**SOURCE DATA:**
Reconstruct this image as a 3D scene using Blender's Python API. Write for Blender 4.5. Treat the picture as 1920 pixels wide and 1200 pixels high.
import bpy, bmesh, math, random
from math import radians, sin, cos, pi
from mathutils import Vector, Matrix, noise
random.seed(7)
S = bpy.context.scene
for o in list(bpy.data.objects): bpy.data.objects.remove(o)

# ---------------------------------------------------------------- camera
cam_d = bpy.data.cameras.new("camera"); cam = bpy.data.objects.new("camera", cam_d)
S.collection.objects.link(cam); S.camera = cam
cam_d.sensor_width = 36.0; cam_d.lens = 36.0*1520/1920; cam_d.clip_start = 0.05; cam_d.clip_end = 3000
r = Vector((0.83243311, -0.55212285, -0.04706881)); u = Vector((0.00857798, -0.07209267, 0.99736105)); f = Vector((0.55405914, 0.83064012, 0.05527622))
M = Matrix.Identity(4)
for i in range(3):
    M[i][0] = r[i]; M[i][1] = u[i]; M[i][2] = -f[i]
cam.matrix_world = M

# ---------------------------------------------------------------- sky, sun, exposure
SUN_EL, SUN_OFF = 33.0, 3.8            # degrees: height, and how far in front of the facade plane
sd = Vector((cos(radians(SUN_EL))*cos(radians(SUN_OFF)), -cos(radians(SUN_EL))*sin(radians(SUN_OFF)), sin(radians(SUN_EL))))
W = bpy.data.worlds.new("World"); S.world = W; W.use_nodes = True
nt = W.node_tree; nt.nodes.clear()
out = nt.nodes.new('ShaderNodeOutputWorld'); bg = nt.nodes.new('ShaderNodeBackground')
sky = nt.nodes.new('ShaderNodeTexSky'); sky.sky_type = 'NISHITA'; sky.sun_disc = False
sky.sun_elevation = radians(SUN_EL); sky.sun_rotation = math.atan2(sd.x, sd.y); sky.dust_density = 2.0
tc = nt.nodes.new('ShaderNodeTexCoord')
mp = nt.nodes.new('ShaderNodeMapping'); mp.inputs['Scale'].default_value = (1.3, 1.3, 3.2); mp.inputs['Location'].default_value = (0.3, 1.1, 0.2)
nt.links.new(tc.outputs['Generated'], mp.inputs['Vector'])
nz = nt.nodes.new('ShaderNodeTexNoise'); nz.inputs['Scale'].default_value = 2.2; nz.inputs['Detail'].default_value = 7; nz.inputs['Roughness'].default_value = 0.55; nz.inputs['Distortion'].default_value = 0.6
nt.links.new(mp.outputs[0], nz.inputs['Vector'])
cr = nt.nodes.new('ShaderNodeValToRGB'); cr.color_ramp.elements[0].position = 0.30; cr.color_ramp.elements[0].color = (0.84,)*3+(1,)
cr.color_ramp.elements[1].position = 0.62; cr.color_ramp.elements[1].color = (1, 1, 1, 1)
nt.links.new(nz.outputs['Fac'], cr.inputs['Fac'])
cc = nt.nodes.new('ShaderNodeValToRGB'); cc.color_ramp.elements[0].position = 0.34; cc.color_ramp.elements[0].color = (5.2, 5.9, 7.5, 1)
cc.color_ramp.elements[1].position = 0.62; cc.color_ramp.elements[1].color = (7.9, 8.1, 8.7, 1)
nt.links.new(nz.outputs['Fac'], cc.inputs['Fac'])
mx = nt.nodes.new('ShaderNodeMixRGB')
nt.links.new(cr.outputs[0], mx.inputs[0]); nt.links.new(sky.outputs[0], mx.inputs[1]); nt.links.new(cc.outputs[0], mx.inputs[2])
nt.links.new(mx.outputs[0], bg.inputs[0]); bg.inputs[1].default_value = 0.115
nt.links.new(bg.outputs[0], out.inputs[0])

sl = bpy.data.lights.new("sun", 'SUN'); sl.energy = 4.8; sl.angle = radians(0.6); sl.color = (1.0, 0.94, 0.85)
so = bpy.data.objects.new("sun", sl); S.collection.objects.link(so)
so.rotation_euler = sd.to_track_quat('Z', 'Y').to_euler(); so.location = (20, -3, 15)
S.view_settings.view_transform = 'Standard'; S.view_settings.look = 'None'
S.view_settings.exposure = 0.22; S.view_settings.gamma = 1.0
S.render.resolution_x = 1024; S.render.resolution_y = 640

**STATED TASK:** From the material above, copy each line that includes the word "scene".

**FINAL RESULT:**
Reconstruct this image as a 3D scene using Blender's Python API. Write for Blender 4.5. Treat the picture as 1920 pixels wide and 1200 pixels high.
S = bpy.context.scene